ESE INSTANTE PROXIMO A LA CONCIENCIA DE EXISTIR.
“LA MESA DE CAFÉ Y OTROS POEMAS”
PABLO ANADÓN
AMG EDITOR- Logroño – España

“La luz de la cocina en la mañana” No está mal diría Antonio Machado, oculto tras la voz del profesor Mairena. No está mal como le decía a aquel que tradujo la pretensiosa frase “los eventos consuetudinarios que acontecen en la rúa” a la expresión poética: “lo que pasa en la calle”. No se trata de medianías ni escasez de recursos, se trata de convicciones: la poesía es aquello que nos sucede, aquello por lo cual somos: La luz de la cocina, la mesa del café, las flores del lapacho.

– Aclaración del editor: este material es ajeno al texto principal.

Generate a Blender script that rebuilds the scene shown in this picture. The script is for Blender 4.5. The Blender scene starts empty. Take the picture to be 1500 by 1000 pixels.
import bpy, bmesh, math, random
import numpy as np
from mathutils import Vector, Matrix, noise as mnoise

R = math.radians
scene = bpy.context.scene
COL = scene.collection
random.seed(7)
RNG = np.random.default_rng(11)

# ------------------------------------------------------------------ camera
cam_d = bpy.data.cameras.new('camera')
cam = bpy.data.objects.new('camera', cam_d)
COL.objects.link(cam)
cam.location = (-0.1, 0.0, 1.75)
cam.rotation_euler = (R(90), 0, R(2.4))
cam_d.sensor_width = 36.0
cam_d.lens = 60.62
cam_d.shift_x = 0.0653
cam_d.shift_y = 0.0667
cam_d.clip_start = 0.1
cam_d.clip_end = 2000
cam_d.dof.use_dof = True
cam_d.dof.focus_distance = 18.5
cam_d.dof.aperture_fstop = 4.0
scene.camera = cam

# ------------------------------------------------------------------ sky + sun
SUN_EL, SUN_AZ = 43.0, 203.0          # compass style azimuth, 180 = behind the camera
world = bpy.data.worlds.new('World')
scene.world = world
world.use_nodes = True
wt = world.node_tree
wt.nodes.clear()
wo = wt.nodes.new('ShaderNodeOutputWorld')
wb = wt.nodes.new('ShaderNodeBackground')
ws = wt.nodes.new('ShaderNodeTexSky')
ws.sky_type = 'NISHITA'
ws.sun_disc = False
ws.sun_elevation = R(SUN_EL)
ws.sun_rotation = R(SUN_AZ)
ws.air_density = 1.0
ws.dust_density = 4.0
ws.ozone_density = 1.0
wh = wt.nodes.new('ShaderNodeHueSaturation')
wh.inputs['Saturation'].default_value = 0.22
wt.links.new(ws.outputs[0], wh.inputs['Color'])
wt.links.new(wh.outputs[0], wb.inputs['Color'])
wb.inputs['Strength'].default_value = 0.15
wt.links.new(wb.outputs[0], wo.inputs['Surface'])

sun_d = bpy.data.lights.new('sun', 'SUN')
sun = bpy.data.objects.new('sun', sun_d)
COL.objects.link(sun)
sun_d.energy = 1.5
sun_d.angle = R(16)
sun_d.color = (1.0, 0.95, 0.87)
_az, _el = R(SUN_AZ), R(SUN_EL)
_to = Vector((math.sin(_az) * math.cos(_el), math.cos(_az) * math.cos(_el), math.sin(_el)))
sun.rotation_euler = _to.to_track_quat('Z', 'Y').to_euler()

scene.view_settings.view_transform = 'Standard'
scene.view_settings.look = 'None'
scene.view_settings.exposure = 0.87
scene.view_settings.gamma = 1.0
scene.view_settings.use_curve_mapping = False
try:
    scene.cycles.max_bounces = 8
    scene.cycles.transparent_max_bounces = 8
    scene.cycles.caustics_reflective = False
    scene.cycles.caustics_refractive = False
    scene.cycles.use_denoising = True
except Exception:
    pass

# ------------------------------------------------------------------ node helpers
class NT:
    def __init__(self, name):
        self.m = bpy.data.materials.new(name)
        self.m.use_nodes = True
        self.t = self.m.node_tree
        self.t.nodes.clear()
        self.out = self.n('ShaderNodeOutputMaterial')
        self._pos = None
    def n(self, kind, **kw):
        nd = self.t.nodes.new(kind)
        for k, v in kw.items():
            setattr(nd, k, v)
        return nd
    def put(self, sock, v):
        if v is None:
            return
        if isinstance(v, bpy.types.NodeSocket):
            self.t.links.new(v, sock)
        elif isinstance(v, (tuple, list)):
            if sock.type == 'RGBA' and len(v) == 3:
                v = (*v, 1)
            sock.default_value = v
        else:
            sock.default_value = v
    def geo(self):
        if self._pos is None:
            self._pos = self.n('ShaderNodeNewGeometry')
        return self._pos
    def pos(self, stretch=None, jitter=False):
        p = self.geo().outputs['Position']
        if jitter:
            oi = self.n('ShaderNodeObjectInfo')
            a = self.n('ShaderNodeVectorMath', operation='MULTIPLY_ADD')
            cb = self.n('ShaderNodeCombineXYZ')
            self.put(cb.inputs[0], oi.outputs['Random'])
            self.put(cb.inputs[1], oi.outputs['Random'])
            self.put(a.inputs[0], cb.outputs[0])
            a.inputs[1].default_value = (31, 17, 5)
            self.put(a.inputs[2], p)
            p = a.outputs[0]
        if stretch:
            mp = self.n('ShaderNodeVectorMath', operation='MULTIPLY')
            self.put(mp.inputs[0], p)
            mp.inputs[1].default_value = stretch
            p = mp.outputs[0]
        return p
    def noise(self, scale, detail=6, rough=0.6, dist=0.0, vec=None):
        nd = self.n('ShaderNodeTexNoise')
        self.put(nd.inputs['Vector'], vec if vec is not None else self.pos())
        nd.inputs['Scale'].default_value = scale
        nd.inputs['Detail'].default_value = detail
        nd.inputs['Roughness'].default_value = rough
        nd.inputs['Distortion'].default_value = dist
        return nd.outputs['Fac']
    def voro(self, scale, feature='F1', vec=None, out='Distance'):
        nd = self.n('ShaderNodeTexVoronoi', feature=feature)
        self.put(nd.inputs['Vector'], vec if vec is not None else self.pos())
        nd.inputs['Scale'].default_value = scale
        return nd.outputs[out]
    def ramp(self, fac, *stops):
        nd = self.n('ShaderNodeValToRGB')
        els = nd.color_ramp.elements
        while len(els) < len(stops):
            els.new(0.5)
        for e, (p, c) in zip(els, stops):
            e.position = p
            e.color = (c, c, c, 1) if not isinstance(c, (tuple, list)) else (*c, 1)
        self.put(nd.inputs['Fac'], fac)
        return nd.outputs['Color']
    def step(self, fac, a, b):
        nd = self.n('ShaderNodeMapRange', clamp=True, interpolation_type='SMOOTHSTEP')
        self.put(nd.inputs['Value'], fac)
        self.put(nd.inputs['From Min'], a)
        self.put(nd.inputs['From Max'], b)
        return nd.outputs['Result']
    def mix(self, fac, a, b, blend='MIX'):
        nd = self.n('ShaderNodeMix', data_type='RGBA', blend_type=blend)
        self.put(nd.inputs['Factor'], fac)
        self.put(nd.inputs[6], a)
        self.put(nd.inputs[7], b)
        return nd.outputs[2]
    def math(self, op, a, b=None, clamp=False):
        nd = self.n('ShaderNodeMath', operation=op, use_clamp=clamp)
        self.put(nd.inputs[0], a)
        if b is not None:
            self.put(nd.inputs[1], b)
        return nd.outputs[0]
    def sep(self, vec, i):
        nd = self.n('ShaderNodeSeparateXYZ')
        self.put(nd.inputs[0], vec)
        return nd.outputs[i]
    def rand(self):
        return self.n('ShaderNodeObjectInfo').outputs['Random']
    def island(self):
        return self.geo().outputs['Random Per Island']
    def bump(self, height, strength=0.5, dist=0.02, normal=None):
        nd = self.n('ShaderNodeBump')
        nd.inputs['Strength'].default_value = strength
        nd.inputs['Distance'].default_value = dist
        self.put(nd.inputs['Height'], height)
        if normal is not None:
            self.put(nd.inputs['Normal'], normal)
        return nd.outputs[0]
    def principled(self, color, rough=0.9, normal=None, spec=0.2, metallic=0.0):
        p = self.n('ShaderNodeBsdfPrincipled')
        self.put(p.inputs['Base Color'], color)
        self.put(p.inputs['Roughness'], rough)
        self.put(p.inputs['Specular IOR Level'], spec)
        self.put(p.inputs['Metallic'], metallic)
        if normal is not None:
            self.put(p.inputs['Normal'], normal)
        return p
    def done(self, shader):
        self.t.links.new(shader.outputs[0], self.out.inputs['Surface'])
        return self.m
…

De todo esto nuestro lenguaje da cuenta desnuda y sin artilugios. “Lo que una mañana/ cualquiera mira un hombre/ cualquiera...” No está mal, el desafío de la poesía que no embiste ni se oculta en juegos verbales, la poesía que no ostenta, la que se despoja de todo efecto, quizás la más ardua poesía: la línea llana de la vida: con sus pobrezas e imposibilidades o, llegado el caso, cifrando sus esperanzas en un inapresable resplandor como en el poema “invierno” donde la mejor herencia reservada a los hijos resulta “un poco de calor y un resplandor/ que a lo mejor les duren, ya olvidados,/ para toda la vida.” Pero aún alguien podría preguntarse si todo es “Pan, aceite y cebolla” entonces qué, que son esos poemas sobre “...nada que en verdad que valga/ la pena de contar en un poema” y por si no queda claro se trata precisamente de hondura, se trata precisamente de tener qué decir lo que permite abordar esos pobres temas y salir airoso, hacer poesía de dónde otro desdeñaría toda posibilidad, y una acotación más, la poesía de P.A. desliza un saber sin sobresaltos, tanto que no es mucho pretender denominarlo sabiduría “...un vago sentimiento/ de gratitud por ese instante próximo/ a la conciencia de existir” Cabe destacar del autor publicaciones de los últimos años como “El astro disperso –Ultimas transformaciones de la poesía Italiana” Ediciones del Copista, Libro donde sobresale como traductor y crítico de una poesía de la cual es un gran conocedor, resaltando el hecho de que entre 1987 y 1994 vivió en Italia dónde cursó estudios Literarios (Florencia) y se desempeño como catedrático (Cosenza). Además el presente año ha sído Antólogo de “Señales de la nueva poesía Argentina” publicado en España, Selección de poemas que es precedida por un breve aunque sustancioso enfoque la actual poesía de nuestro país.